PROVIDED INFORMATION:
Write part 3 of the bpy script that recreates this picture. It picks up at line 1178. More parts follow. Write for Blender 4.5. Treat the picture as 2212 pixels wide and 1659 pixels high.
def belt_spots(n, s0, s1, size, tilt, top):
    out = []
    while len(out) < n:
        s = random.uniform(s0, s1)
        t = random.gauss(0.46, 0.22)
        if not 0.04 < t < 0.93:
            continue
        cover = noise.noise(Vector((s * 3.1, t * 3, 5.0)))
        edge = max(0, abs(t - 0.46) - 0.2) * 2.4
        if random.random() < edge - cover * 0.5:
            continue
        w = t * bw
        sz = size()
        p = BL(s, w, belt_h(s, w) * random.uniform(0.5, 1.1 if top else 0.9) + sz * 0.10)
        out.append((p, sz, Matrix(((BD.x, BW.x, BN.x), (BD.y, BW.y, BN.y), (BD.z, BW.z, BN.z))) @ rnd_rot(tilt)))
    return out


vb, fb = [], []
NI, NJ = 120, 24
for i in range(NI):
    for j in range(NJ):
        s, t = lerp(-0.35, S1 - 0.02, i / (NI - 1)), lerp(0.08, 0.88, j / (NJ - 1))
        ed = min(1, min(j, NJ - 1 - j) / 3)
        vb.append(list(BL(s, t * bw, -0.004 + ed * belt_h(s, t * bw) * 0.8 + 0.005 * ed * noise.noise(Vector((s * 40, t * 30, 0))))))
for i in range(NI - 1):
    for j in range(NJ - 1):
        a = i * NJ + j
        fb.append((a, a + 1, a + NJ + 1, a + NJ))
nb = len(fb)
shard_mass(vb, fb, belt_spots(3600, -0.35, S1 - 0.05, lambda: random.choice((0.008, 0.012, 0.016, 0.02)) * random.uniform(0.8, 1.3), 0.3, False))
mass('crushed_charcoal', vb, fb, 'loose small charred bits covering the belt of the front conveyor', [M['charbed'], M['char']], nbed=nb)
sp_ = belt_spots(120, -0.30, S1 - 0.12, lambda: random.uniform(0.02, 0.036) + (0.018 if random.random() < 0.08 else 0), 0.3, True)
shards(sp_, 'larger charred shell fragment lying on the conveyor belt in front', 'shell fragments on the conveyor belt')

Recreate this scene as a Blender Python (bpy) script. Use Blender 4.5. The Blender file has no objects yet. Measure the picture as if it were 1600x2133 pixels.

GOAL: Write every line of the material above again, exactly.

ANSWER BELOW:
Write part 3 of the bpy script that recreates this picture. It picks up at line 1178. More parts follow. Write for Blender 4.5. Treat the picture as 2212 pixels wide and 1659 pixels high.
def belt_spots(n, s0, s1, size, tilt, top):
    out = []
    while len(out) < n:
        s = random.uniform(s0, s1)
        t = random.gauss(0.46, 0.22)
        if not 0.04 < t < 0.93:
            continue
        cover = noise.noise(Vector((s * 3.1, t * 3, 5.0)))
        edge = max(0, abs(t - 0.46) - 0.2) * 2.4
        if random.random() < edge - cover * 0.5:
            continue
        w = t * bw
        sz = size()
        p = BL(s, w, belt_h(s, w) * random.uniform(0.5, 1.1 if top else 0.9) + sz * 0.10)
        out.append((p, sz, Matrix(((BD.x, BW.x, BN.x), (BD.y, BW.y, BN.y), (BD.z, BW.z, BN.z))) @ rnd_rot(tilt)))
    return out


vb, fb = [], []
NI, NJ = 120, 24
for i in range(NI):
    for j in range(NJ):
        s, t = lerp(-0.35, S1 - 0.02, i / (NI - 1)), lerp(0.08, 0.88, j / (NJ - 1))
        ed = min(1, min(j, NJ - 1 - j) / 3)
        vb.append(list(BL(s, t * bw, -0.004 + ed * belt_h(s, t * bw) * 0.8 + 0.005 * ed * noise.noise(Vector((s * 40, t * 30, 0))))))
for i in range(NI - 1):
    for j in range(NJ - 1):
        a = i * NJ + j
        fb.append((a, a + 1, a + NJ + 1, a + NJ))
nb = len(fb)
shard_mass(vb, fb, belt_spots(3600, -0.35, S1 - 0.05, lambda: random.choice((0.008, 0.012, 0.016, 0.02)) * random.uniform(0.8, 1.3), 0.3, False))
mass('crushed_charcoal', vb, fb, 'loose small charred bits covering the belt of the front conveyor', [M['charbed'], M['char']], nbed=nb)
sp_ = belt_spots(120, -0.30, S1 - 0.12, lambda: random.uniform(0.02, 0.036) + (0.018 if random.random() < 0.08 else 0), 0.3, True)
shards(sp_, 'larger charred shell fragment lying on the conveyor belt in front', 'shell fragments on the conveyor belt')

Recreate this scene as a Blender Python (bpy) script. Use Blender 4.5. The Blender file has no objects yet. Measure the picture as if it were 1600x2133 pixels.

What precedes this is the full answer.